3. Inequality. Here's "an interesting thought for those people at Oxfam complaining so vociferously about inequality. Absolutely everyone who works for them at home base is in the global top 6 percent by income, all of their senior people are in the top 1percent. And given that some of them are middle aged, with houses and pensions, there’s almost certainly more people working for Oxfam in that top 1 percent of wealth in the world than there are actual billionaires on the planet." Even closer to home: "Median pay for employees in Britain last year was £22,044; only 10% of people earned more than £48,250. Mean annual pay, says the ONS, was £27,271, but more than 60% earned less than that, the overall average being skewed by the tiny minority who make considerably more." That's from here, a piece which also explains why George Osborne is more in touch with C2 voters than Ed Milliband.

4. Here are a couple of Buzzfeed-esque 'amazing places' links: "Are these the most magical settlements in the world?" (they're in the running) and (slightly less Buzzfeed-y) "The Sensational Architecture of the Strangest Village in Lebanon".

5. PJ O'Rourke says "you really do love your NHS. But what I don't understand is if it's so good why are you always trying to fix it?". Well, so the saying goes, the Americans hate their healthcare and do nothing about it; the French love theirs and are always fiddling with it. 

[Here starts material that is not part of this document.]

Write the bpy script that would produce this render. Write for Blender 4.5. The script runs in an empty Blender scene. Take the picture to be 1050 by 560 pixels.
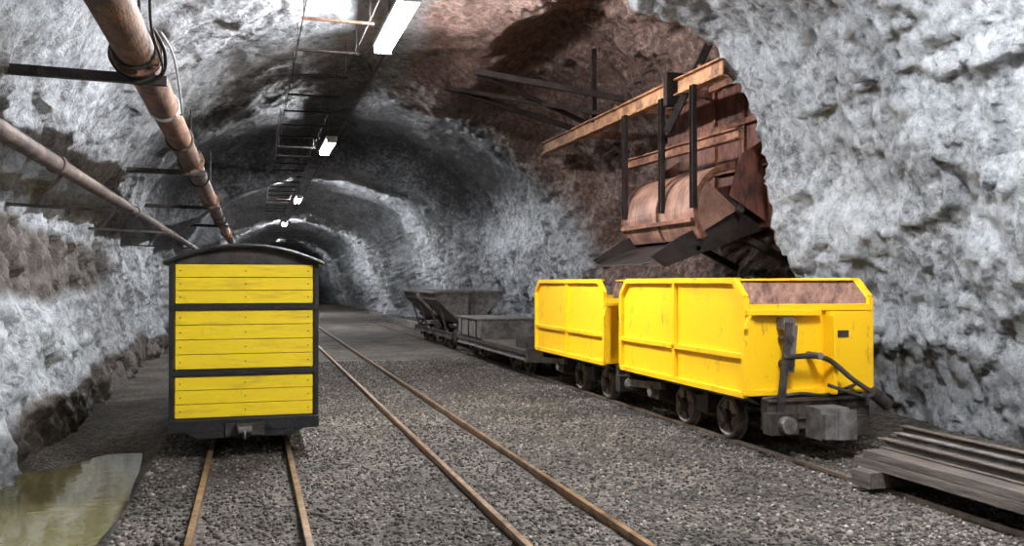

7. For those of us who don't understand relativity, quantum mechanics and all that jazz, here's Freeman Dyson, clear as always. "To summarize the present situation, there are three ways to understand philosophically our observations of the physical universe. The classical philosophy of Einstein has everything in a single layer obeying classical laws, with quantum processes unexplained. The quantum-only philosophy has included everything in a single layer obeying quantum laws, with the astonishing solidity and uniqueness of the classical illusion unexplained. The dualistic philosophy gives reality impartially to the classical vision of Einstein and to the quantum vision of Bohr, with the details of the connection between the two layers unexplained. All three philosophies are tenable, and all three are incomplete. I prefer the dualistic philosophy because I give equal weight to the insights of Einstein and Bohr. I do not believe that the celestial harmonies discovered by Einstein are an accidental illusion."

8. The thing about Minecraft is that it allows children to run riot, the way they used to.

9. Finally, if you have got this far, you might be interested in knowing that you do a course on wasting time on the internet at the University of Pennsylvania. It seems as if it's (almost entirely) a waste of time.